The automaker aims to "shock Americans into a new awareness about the competitiveness of GM products," Bob Lutz, the automaker's chief marketing officer, said in brief remarks Wednesday at the RenCen. "We can't do it the way we used to do it by gently showing our products. We've got to take it on boldly and head-on. We can stand the comparison with just about anybody."
If nothing else, give 'em points for moxie and a directionally correct embrace of reality. For if GM is to have a future -- a legit, honest-to-God chance at paying back its loans, issuing shares to investors, even making a bona fide profit -- it cannot prevaricate, cannot sandbag, cannot shrink from unsparing comparisons to the best from Toyota and Honda. Most of all, it cannot make excuses.
GM can't blame American customers, who know what they can see for themselves. Can't blame the union, whose cost structure has been equalized by Chapter 11. Can't blame the debt load, now one of the lightest in the industry. Can't blame the competition, beset with its own troubles. Can't blame the news media, the politicians or regulators in Washington, no matter how arbitrary and anti-business their newest rules.
None of them design, build and market GM's cars and trucks. And none of them are responsible for what's sitting in GM showrooms around the country. GM is, and three months out of bankruptcy it clearly is moving to make its case, pugnaciously, to anyone who will listen. It'd better.
After years spent back on their figurative heels -- and the past 12 months on their knees -- GM's message-makers in marketing, sales and communications are leaning forward again, theoretically together.
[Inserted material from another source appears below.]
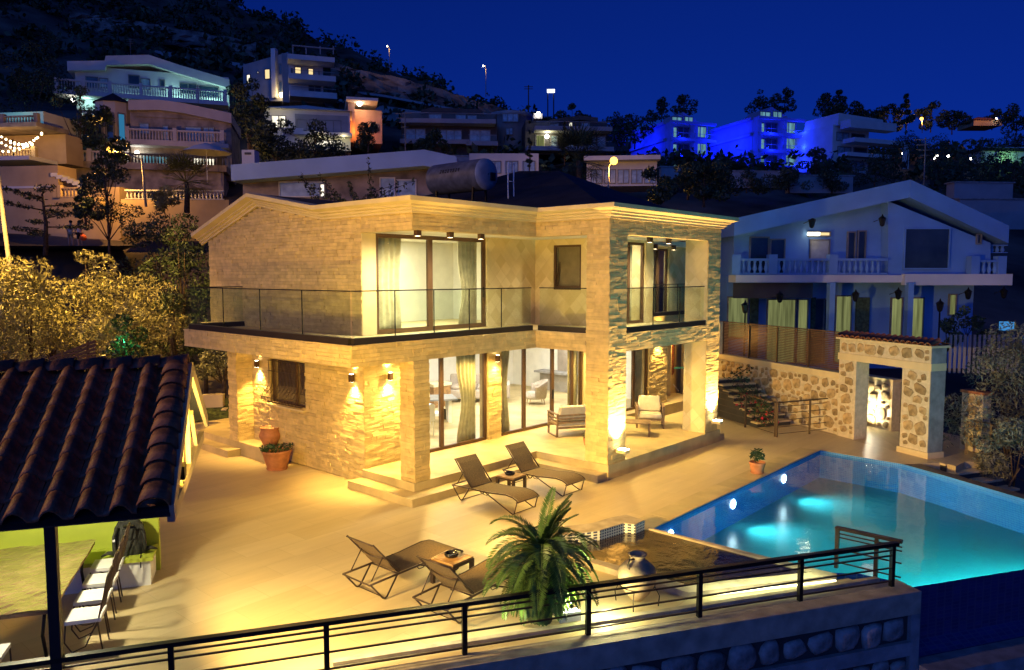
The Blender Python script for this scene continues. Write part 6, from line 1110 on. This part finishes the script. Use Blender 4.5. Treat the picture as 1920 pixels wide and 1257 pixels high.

Partly because their improving (and winnowed) product line means they can, and partly because bankruptcy helped remove many internal impediments (that would be pieces of bureaucracy and execs leaving or gone) to a less cautious, more realistic public posture.
Riskier? Yes, particularly when statements made today can bite hard six or 12 months later should circumstances change. Necessary? Absolutely, because yesterday's legacy of middling products and lame marketing means GM's story of today and tomorrow cannot tell itself. It needs lots of help.
You can see it in comparative ads aimed squarely at the perception that Japan's automakers own the fuel economy story. You can see it in the aggressive warranties, the blogosphere smack-down of hyperventilated (or just plain wrong) news stories, the quiet confidence implied by the 60-day guarantees.
More than 150,000 vehicles have been sold since GM launched the 60-day program, but only "hundreds" opted for it. As of a few days ago, Lutz said, only one car had been returned -- a Corvette with a manual transmission. The dealer swapped it for an automatic.
That's probably not yet momentum, but it's movement in the right direction.